Arzu Kaymak yazdı: “Kimliklerin görünmez kılındığı yerde karmaşa ve değersizlik hissi kaçınılmaz olur.”
Toplum olarak görselliğe büyük önem veririz. İnsanları çoğu zaman giydikleriyle, duruşlarıyla tanırız. Ancak bazı kurumlarımızda öyle bir uygulama var ki, kim kimdir ayırt etmek neredeyse imkansız hale geliyor.
Hastanelere gittiğinizde doktor, hemşire, hasta bakıcı, temizlik görevlisi… Hepsi neredeyse aynı kıyafetle karşınıza çıkar. Bir hasta yakını, odada karşısındaki kişinin doktor mu hemşire mi yoksa temizlik personeli mi olduğunu ayırt edemez.
Aynı durum okullarda da yaşanıyor. Öğretmenle hademe aynı renkte önlük giyince, öğrenciler kime nasıl hitap edeceğini şaşırıyor. Oysa her meslek kimliğiyle saygıyı hak eder. Bir doktor bilgisi, bir hemşirenin emeği, bir öğretmenin sorumluluğu, bir temizlik görevlisinin alın teri birbirinden farklı ama hepsi çok değerli. Ancak hepsini aynı kıyafet altında toplamak, bu farklılıkları görünmez kılıyor.

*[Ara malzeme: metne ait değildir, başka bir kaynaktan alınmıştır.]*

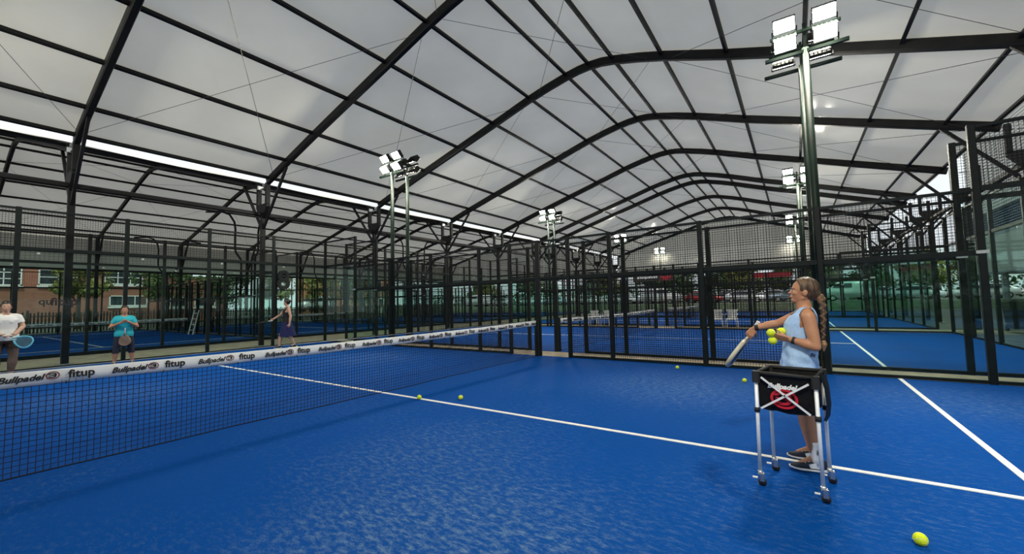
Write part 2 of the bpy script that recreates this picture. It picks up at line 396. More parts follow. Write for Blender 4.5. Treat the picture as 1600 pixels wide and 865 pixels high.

Burada mesele, kıyafet üzerinden ayrımcılık yapmak değil, tam tersine kimliklerin görünür olmasını sağlamaktır.
Her mesleğin sorumluluğunu yansıtan, kurumsal kimliği güçlendiren bir düzenleme yapılabilir. Renklerle, amblemlerle ya da basit farklılıklarla kim kimdir daha net anlaşılır. Böylece hem kurum içi disiplin sağlanır hem de vatandaşın güveni artar.
Unutmayalım, kıyafet sadece kumaş değildir, aynı zamanda bir kimliktir, bir aidiyet duygusudur.
Kimliklerin görünmez kılındığı yerde ise karmaşa ve değersizlik hissi kaçınılmaz olur.